Underspined and the back end will kick even further down, possibly hitting the shelf or breaking, the nodes will not stay level and jump up and down.

 

Overspined and the front end will kick sideways and stay sideways to the target. Even if you can micro adjust the rest to perfect center, any torque or form difference will cause the arrows to fly off. This is important when you are kneeling or leaning around a jack pine to shoot at an animal.

 

Having your arrow sitting on the rest close to the front node helps a little also.

 

I bought a used switchback on AT, will get it next week.

 

Simple walkback...

 

I'll eyeball the center and square the nock point.

 

I have hay bales and targets at my dad's acreage, so I'll plumb a string down with a weight on the bottom.

 

Put a bullseye about shoulder level under the string, sight my top pin on the bull at about 15 or 20 yards.
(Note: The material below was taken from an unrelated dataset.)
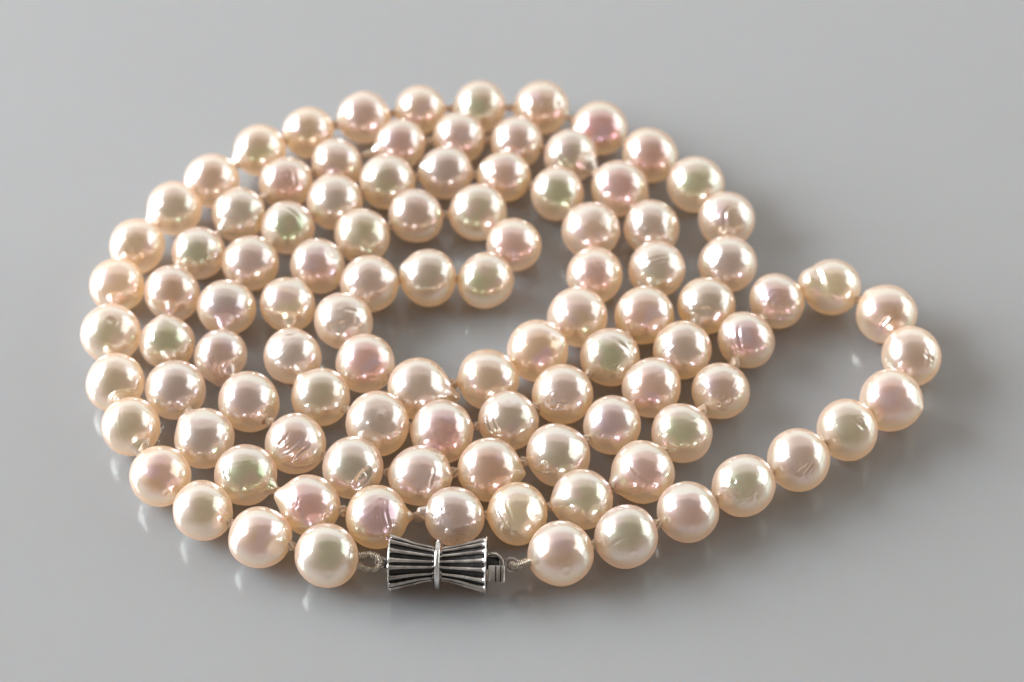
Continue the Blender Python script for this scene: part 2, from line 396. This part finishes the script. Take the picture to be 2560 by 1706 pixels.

Don't worry about exact distances.

 

Walkback shooting one arrow at different distances, with the same top pin at the same bull, your arrows will get lower in the target shooting with the same pin at the same bull. Don't worry about distances, just stop before hitting dirt.

 

If your arrows get farther away from the string in one direction as you go back, adjust the rest and walk back again.

 

Do this enough times you are confident the center is correct. If the arrows will not come vertical by adjusting the rest... you are overspined. Have some different weight heads and redo.

 

Now go to distances and set pins.

 

If you have vertical stringing try adjusting the rest or nock a little, if that doesn't help try a lighter head to see if you are underspined.

 

Once set, don't play with poundage, or arrow weight or head weight... if you change one you will have to change at least one other to get back in spine.

 

I can walkback tune faster that it took me to write this.